> [Set problem]:
Give all of the lines again exactly as they read.

> [Data lines]:
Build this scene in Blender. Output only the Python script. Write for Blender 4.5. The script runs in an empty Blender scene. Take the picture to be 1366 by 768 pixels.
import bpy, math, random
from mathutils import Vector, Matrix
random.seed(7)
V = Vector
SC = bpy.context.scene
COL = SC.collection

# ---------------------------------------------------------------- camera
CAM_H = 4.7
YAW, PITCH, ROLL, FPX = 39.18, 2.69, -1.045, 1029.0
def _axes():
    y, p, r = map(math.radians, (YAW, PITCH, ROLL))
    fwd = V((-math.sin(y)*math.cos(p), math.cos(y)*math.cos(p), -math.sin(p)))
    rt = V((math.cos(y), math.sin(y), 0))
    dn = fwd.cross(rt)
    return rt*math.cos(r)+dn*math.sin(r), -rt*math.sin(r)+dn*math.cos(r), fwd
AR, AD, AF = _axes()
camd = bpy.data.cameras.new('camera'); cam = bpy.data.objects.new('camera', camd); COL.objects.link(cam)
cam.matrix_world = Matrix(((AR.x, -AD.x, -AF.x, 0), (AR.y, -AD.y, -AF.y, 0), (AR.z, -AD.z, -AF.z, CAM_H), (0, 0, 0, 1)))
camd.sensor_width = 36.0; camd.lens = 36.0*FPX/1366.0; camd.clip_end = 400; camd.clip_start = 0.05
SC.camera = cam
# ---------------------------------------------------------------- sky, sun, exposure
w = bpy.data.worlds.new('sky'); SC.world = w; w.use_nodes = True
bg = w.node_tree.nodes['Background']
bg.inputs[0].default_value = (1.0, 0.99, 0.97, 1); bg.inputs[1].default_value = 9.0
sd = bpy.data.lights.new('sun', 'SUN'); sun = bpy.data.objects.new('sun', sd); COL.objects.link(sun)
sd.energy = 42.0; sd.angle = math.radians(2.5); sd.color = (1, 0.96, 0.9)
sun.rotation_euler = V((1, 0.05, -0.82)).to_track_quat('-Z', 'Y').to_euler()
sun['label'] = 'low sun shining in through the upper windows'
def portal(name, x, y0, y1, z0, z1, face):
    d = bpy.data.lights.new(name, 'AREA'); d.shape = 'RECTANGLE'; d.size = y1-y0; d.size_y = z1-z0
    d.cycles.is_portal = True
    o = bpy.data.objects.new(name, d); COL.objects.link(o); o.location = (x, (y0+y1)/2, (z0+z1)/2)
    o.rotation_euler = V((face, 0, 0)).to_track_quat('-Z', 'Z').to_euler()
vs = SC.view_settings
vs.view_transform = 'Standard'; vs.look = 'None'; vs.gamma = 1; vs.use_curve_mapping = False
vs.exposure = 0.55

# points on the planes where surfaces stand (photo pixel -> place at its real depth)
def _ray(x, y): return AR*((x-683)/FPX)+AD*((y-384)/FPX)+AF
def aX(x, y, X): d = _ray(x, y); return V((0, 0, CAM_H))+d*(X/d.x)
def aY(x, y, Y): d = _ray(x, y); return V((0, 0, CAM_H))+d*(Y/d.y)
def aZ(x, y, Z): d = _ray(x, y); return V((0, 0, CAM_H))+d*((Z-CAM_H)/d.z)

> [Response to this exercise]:
Build this scene in Blender. Output only the Python script. Write for Blender 4.5. The script runs in an empty Blender scene. Take the picture to be 1366 by 768 pixels.
import bpy, math, random
from mathutils import Vector, Matrix
random.seed(7)
V = Vector
SC = bpy.context.scene
COL = SC.collection

# ---------------------------------------------------------------- camera
CAM_H = 4.7
YAW, PITCH, ROLL, FPX = 39.18, 2.69, -1.045, 1029.0
def _axes():
    y, p, r = map(math.radians, (YAW, PITCH, ROLL))
    fwd = V((-math.sin(y)*math.cos(p), math.cos(y)*math.cos(p), -math.sin(p)))
    rt = V((math.cos(y), math.sin(y), 0))
    dn = fwd.cross(rt)
    return rt*math.cos(r)+dn*math.sin(r), -rt*math.sin(r)+dn*math.cos(r), fwd
AR, AD, AF = _axes()
camd = bpy.data.cameras.new('camera'); cam = bpy.data.objects.new('camera', camd); COL.objects.link(cam)
cam.matrix_world = Matrix(((AR.x, -AD.x, -AF.x, 0), (AR.y, -AD.y, -AF.y, 0), (AR.z, -AD.z, -AF.z, CAM_H), (0, 0, 0, 1)))
camd.sensor_width = 36.0; camd.lens = 36.0*FPX/1366.0; camd.clip_end = 400; camd.clip_start = 0.05
SC.camera = cam
# ---------------------------------------------------------------- sky, sun, exposure
w = bpy.data.worlds.new('sky'); SC.world = w; w.use_nodes = True
bg = w.node_tree.nodes['Background']
bg.inputs[0].default_value = (1.0, 0.99, 0.97, 1); bg.inputs[1].default_value = 9.0
sd = bpy.data.lights.new('sun', 'SUN'); sun = bpy.data.objects.new('sun', sd); COL.objects.link(sun)
sd.energy = 42.0; sd.angle = math.radians(2.5); sd.color = (1, 0.96, 0.9)
sun.rotation_euler = V((1, 0.05, -0.82)).to_track_quat('-Z', 'Y').to_euler()
sun['label'] = 'low sun shining in through the upper windows'
def portal(name, x, y0, y1, z0, z1, face):
    d = bpy.data.lights.new(name, 'AREA'); d.shape = 'RECTANGLE'; d.size = y1-y0; d.size_y = z1-z0
    d.cycles.is_portal = True
    o = bpy.data.objects.new(name, d); COL.objects.link(o); o.location = (x, (y0+y1)/2, (z0+z1)/2)
    o.rotation_euler = V((face, 0, 0)).to_track_quat('-Z', 'Z').to_euler()
vs = SC.view_settings
vs.view_transform = 'Standard'; vs.look = 'None'; vs.gamma = 1; vs.use_curve_mapping = False
vs.exposure = 0.55

# points on the planes where surfaces stand (photo pixel -> place at its real depth)
def _ray(x, y): return AR*((x-683)/FPX)+AD*((y-384)/FPX)+AF
def aX(x, y, X): d = _ray(x, y); return V((0, 0, CAM_H))+d*(X/d.x)
def aY(x, y, Y): d = _ray(x, y); return V((0, 0, CAM_H))+d*(Y/d.y)
def aZ(x, y, Z): d = _ray(x, y); return V((0, 0, CAM_H))+d*((Z-CAM_H)/d.z)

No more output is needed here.